The right quickly identified these notions as a danger to the very foundations of society and spent decades flogging the university lefties who promoted them …

Later, centrists and liberals searching for a culprit behind the ascent of Donald Trump and the war on fact that surrounds him joined the conservative crusade …

These challenges to postmodern theory did identify an important crisis: Losing a shared vocabulary for the world’s problems, for the way we relate to one another and for current events may be the greatest threat to American society …

Yet these problems were exactly what worried postmodern theorists. Their project was an attempt to understand why people had begun to interpret material facts so differently ….

Aaron Hanlon, Postmodernism didn’t cause Trump. It explains him.

Hanlon is easy to excerpt, since each paragraph seems to be structured Thesis/Illustations. I disagree with some of the illustrations, but appreciate a refresher on postmodernism which “wasn’t a thing” yet during my formal education.

2

We know that many conservatives voted for Trump because he promised to appoint conservative judges to the Supreme Court. We also know that Trump ran away with the evangelical Christian vote.

But one must ask these men and women of the cloth: Is it really more important to hope for a Supreme Court that might reverse (or, more realistically, erode) Roe v.
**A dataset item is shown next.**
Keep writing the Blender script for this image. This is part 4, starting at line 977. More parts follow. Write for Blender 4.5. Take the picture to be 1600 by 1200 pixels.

Wade than it is to have a president of whom we can be proud? In whom we can trust to be thoughtful, honest and impervious to every little slight?

… Trump was surely serious when he spoke about the darkness that would descend upon the land if Republicans lose the House. One would have thought he was speaking of the Islamic State or the Taliban, not fellow Americans with a different point of view. Even stranger, he mentioned violence in the context of antifa, a loose group of anti-fascists militant in their protest of the white supremacists who have celebrated Trump’s presidency as a giant step for white mankind.